5. We're still waiting for Takuya Aoki and Daisuke Watabe to stop being promising young players and start fulfilling their potential. To take Aoki first, there's a sense that if he was a stronger and more dynamic force at the heart of the team, Ueda would actually be freed up to spend a lot more time directing attacks. Hence Aoki's ineffectiveness is reducing the number of opportunities that Ueda has to play a more offensive role. He doesn't feel truly comfortable as a member of the team, although a goal or two might settle him down if he can eventually control his appalling shooting. It feels as if the development of Aoki since he came to Omiya from school has been a disappointment, bearing in mind how long the player has been involved in the international set-up - and it certainly doesn't surprise me that he's just been dropped from the U22s while Keigo Higashi has retained his place.

Meanwhile Watabe seems to have become Suzuki's first choice at overlapping right back and as in the latter half of last season is getting a good run in the starting XI again. He's probably the best option in that position when compared with the likes of Arata Sugiyama although he can be bossed by bigger or more experienced opponents. The goal against Cerezo gave a glimpse of what Watabe can bring to the team as he floated in a beautiful long-range pass that Higashi headed on for Rafael to score, but these moments are few and far between. Rather like Aoki you get the feeling that if Watabe could score a goal - and don't forget he was a striker for Omiya Youth - he'd really believe that he belongs as a first team player. Hitting the post against S-Pulse with the score at 0-0 won't have helped.
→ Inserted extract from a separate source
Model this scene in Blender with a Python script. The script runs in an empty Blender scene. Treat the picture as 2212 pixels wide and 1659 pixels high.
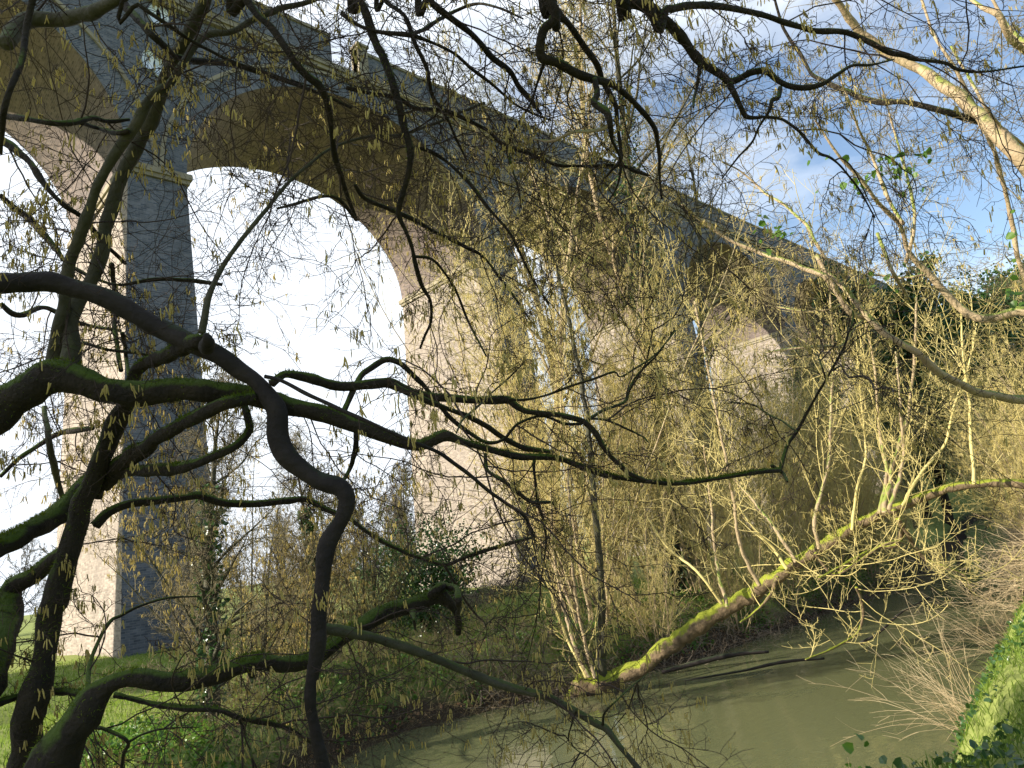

5. I'm right about Lee Chun Soo and about Naoki Ishihara. To recap what will be a familiar story to GGOA readers: it's no surprise that Lee's early-season burst of goalscoring is beginning to look more and more like a flash in the pan. He isn't the main striker that Suzuki imagines him to be and can't connect with his team-mates when he's up front on his own. After Lee got sent off against S-Pulse it really made no difference to how Omiya were playing because he was making no contribution. If he's going to be in the team it needs to be as a basic winger with simple responsibilities that tally with his strengths. Ishihara is a different type of player, a goalscorer first and foremost but ridiculously hardworking and unselfish, always quick to assess a situation and lay the ball off to a colleague if they are in a better position. And where's he spending most of the season? On Jun Suzuki's subs' bench. Looks to me like another misuse of resources.